Re: global source filters
by Beatnik (Parson) on Jun 22, 2003 at 20:52 UTC
    Using source filters to speed things up is not a good idea. Source filters are slow by definition. You CAN use it just fine for stuff you're doing... you could also just overload operators, use ties or use a plain debugger ;)

    Just my € 0.02

    Greetz
    Beatnik
    ... I'm belgian but I don't play one on TV.
      Recommending overload and tie in Perl for performance reasons is...a novel concept.

      I wondered about this. My theory was this: source filters would slow the compilation phase, but that should be offset by greater run time savings. The tools in question are mostly large batch data manipulation packages. Some read hundreds of thousands or millions of rows from databases and other sources and then feed them to a set of filters and outputs. We've build a nice framework around this. The tradeoff is that we can plug in a new data transform very fast, but run-time performance is sometimes poor. When I profile the code, there are several areas where I see potential savings -- nothing native to base Perl -- it's all layers we built on top to make coding easier/faster. Among those areas are interfaces for debug and verbose messages, and a few other assert type checkers.

      But here's the thing: When I profile Carp::Assert I seem to get mixed results. I see the assert calls disappear from the profile when I set PERL_NDEBUG but run-time is sometimes about even or a bit slower. But I'm not sure if this is due to using too small of a sample set. I've found that profiling the million row extracts takes too long so I usually start with 1000 or 10,000. I've considered what you said but the source for Carp::Assert looks like it's just replacing the functions with no-ops's -- not filtering. That should be relatively fast so I haven't figured this one out yet. But that leads to a meta-question: What is the best way to do this? Maybe filtering isn't the right way ... The basic problem is you have many existing lines of code with known patterns you'd like to remove from the code for performance. Also, unlike Carp::Assert some of these are class/object methods inherited from a base class. Not sure if that matters or not for a no-op replacement approach which I'm considering now ... The way Carp::Assert appears to do it looks like it uses contant functions which would then be inlined. Need to examine that code some more ...

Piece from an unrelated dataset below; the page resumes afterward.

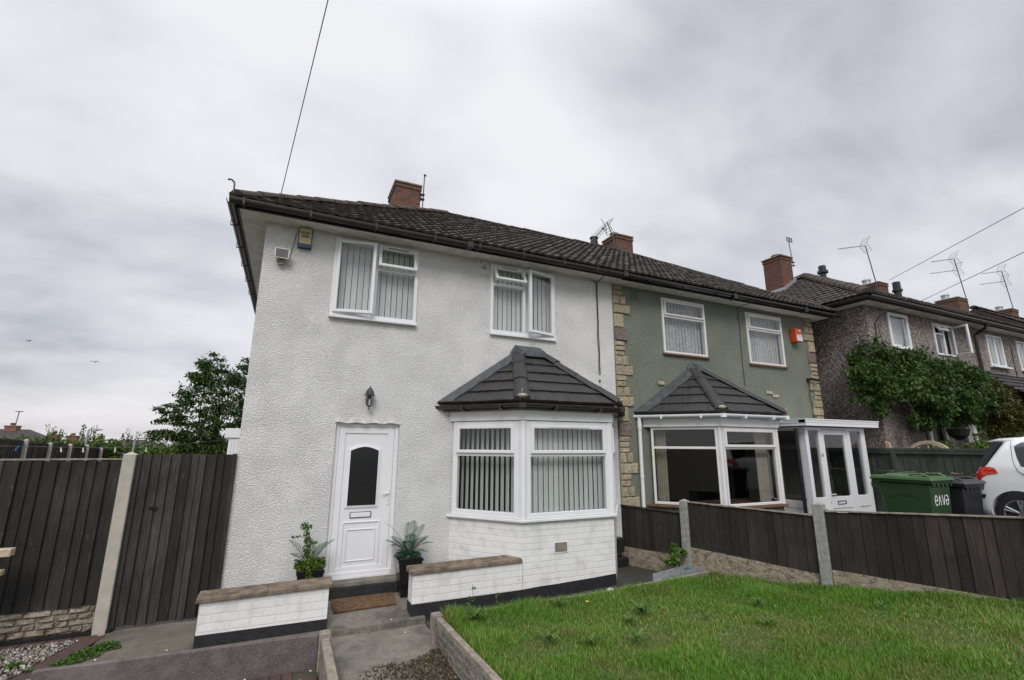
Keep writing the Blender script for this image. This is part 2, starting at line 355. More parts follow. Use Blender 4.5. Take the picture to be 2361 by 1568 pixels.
# ------------------------------------------------------------------ mesh building
BASE = {}
class MB:
    def __init__(s): s.v = []; s.f = []; s.M = None
    def _t(s, p):
        p = Vector(p); return s.M @ p if s.M is not None else p
    def add(s, vs, fs):
        n = len(s.v); s.v += [s._t(p) for p in vs]; s.f += [tuple(i+n for i in f) for f in fs]; return s
    def box(s, x0, x1, y0, y1, z0, z1):
        return s.add([(x0,y0,z0),(x1,y0,z0),(x1,y1,z0),(x0,y1,z0),(x0,y0,z1),(x1,y0,z1),(x1,y1,z1),(x0,y1,z1)],
                     [(3,2,1,0),(4,5,6,7),(0,1,5,4),(1,2,6,5),(2,3,7,6),(3,0,4,7)])
    def hexa(s, b, t):
        return s.add(list(b)+list(t), [(3,2,1,0),(4,5,6,7),(0,1,5,4),(1,2,6,5),(2,3,7,6),(3,0,4,7)])
    def quad(s, *p): return s.add(p, [tuple(range(len(p)))])
    def prism(s, pts, vec):
        n = len(pts); v = Vector(vec); vs = [Vector(p) for p in pts]; vs += [p+v for p in vs]
        fs = [tuple(range(n))[::-1], tuple(range(n, 2*n))] + [(i, (i+1) % n, n+(i+1) % n, n+i) for i in range(n)]
        return s.add(vs, fs)
    def cyl(s, a, b, r0, r1=None, n=10, caps=True):
        if r1 is None: r1 = r0
        a, b = Vector(a), Vector(b); d = (b-a).normalized(); x = d.orthogonal().normalized(); y = d.cross(x)
        vs = []
        for c, r in ((a, r0), (b, r1)):
            for i in range(n):
                t = 2*math.pi*i/n; vs.append(c + x*r*math.cos(t) + y*r*math.sin(t))
        fs = [(i, (i+1) % n, n+(i+1) % n, n+i) for i in range(n)]
        if caps: fs += [tuple(range(n))[::-1], tuple(range(n, 2*n))]
        return s.add(vs, fs)
    def path(s, pts, r, n=6, r1=None):
        for i in range(len(pts)-1):
            ra = r if r1 is None else r+(r1-r)*i/(len(pts)-1); rb = r if r1 is None else r+(r1-r)*(i+1)/(len(pts)-1)
            s.cyl(pts[i], pts[i+1], ra, rb, n)
        return s
    def lathe(s, c, prof, n=16):
        c = Vector(c); vs = []; fs = []
        for r, z in prof:
            for i in range(n):
                t = 2*math.pi*i/n; vs.append(c+Vector((r*math.cos(t), r*math.sin(t), z)))
        for k in range(len(prof)-1):
            for i in range(n): fs.append((k*n+i, k*n+(i+1) % n, (k+1)*n+(i+1) % n, (k+1)*n+i))
        fs += [tuple(range(n))[::-1], tuple(range((len(prof)-1)*n, len(prof)*n))]
        return s.add(vs, fs)
    def sphere(s, c, r, n=10, sz=1.):
        pr = [(max(.002, r*math.sin(math.pi*i/n)), -r*sz*math.cos(math.pi*i/n)) for i in range(n+1)]
        return s.lathe(c, pr, n+2)
    def ring(s, x0, x1, z0, z1, y0, y1, w, wb=None):
        """rectangular frame in the xz plane, mitre-free: uprights full height, rails between"""
        wb = wb or w
        s.box(x0, x0+w, y0, y1, z0, z1); s.box(x1-w, x1, y0, y1, z0, z1)
        s.box(x0+w, x1-w, y0+.001, y1-.001, z0, z0+wb); s.box(x0+w, x1-w, y0+.001, y1-.001, z1-w, z1)
        return s
    def build(s, name, mat, parent=None, smooth=False, bevel=0):
        if parent is not None: base = BASE[parent]
        else:
            A = np.array([tuple(p) for p in s.v]); base = Vector(((A[:,0].min()+A[:,0].max())/2, (A[:,1].min()+A[:,1].max())/2, A[:,2].min()))
        me = bpy.data.meshes.new(name); me.from_pydata([tuple(p-base) for p in s.v], [], s.f); me.validate(); me.update()
        if bevel:
            bm = bmesh.new(); bm.from_mesh(me); bmesh.ops.remove_doubles(bm, verts=bm.verts, dist=1e-5)
            bmesh.ops.bevel(bm, geom=[e for e in bm.edges if len(e.link_faces) == 2 and e.calc_face_angle(0) > .5], offset=bevel, segments=1, affect='EDGES')
            bm.to_mesh(me); bm.free()
        return finish(me, name, mat, parent, base, smooth)
def finish(me, name, mat, parent, base, smooth=False):
    me.materials.append(MATS[mat])
    if smooth: me.polygons.foreach_set('use_smooth', [True]*len(me.polygons))
    o = bpy.data.objects.new(name, me); COL.objects.link(o); BASE[o] = base
    if parent is not None: o.parent = parent
    else: o.location = base
    return o
def npmesh(name, V, F, mat, parent=None, rnd=None, smooth=False, base=None):
    V = np.asarray(V, np.float32).reshape(-1, 3); F = np.asarray(F, np.int32)
    if parent is not None: base = BASE[parent]
    elif base is None: base = Vector((float(V[:,0].mean()), float(V[:,1].mean()), float(V[:,2].min())))
    V = V - np.array(base, np.float32)
    me = bpy.data.meshes.new(name); k = F.shape[1]
    me.vertices.add(len(V)); me.vertices.foreach_set('co', V.ravel())
    me.loops.add(F.size); me.loops.foreach_set('vertex_index', F.ravel())
    me.polygons.add(len(F)); me.polygons.foreach_set('loop_start', np.arange(0, F.size, k, dtype=np.int32))
    me.update(calc_edges=True); me.validate()
    if rnd is not None:
        a = me.attributes.new('rnd', 'FLOAT', 'POINT'); a.data.foreach_set('value', np.asarray(rnd, np.float32))
    return finish(me, name, mat, parent, base, smooth)
def tag(o, label, cat, group=None, kind=None):
    if label: o['label'] = label
    if cat: o['category'] = cat
    if group: o['group'] = group
    if kind: o['kind'] = kind
    return o
def thing(name, loc, label, cat, group=None):
    o = bpy.data.objects.new(name, None); COL.objects.link(o); o.location = loc; o.empty_display_size = .1
    BASE[o] = Vector(loc); return tag(o, label, cat, group)
def struct(o): o['kind'] = 'structure'; return o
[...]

      Update:Here's what Carp::Assert does. It's import method looks at the environment. If one of the NDEBUG indicators is set, it exports a DEBUG constant function that evaluates to zero and sets the debugging methods for the calling package to no-op's. If debugging is not disabled, it exports a DEBUG that evaluates to one and sets the debugging methods to the real thing. So no code is removed. Instead, it's relying on that DEBUG constant to stop any call or argument evaluation from being performed. That's why it relies on the if DEBUG: Just no-op'ing the methods would mean arguments would get evaluated.

Re: global source filters
by tilly (Archbishop) on Jun 23, 2003 at 07:04 UTC
    There is always another way to do it in Perl. One of the crazier ones is to put a function reference in @INC as Abigail does at Re: The Future - Managing Modules. The idea would be that when Perl goes to find your module, you would hand it a filehandle which is going to hand Perl filtered text. All of your modules would only be found this way, so they are all filtered with no per module change. (I have seen a tutorial on how to use this feature of @INC, but I can't find it right now.)

    In any case the direction that you are headed for sounds exactly like Aspect-Oriented Programming. If you google for that, you can find discussion of how the direction that you are thinking about has turned out for others in other languages. Of a sample set of one person whom I know who has tried it (I only read a couple of articles), all liked it. For more details, ask him.

    UPDATE: The Aspect-Oriented Programming that I was talking about and the AOP that mvc mentions below are the same thing. (I think I knew once that there was a Perl implementation...)

Re: global source filters
by mvc (Scribe) on Jun 23, 2003 at 07:16 UTC

    This type of cross-cutting concern is best handled with AOP using the amazing Aspect module.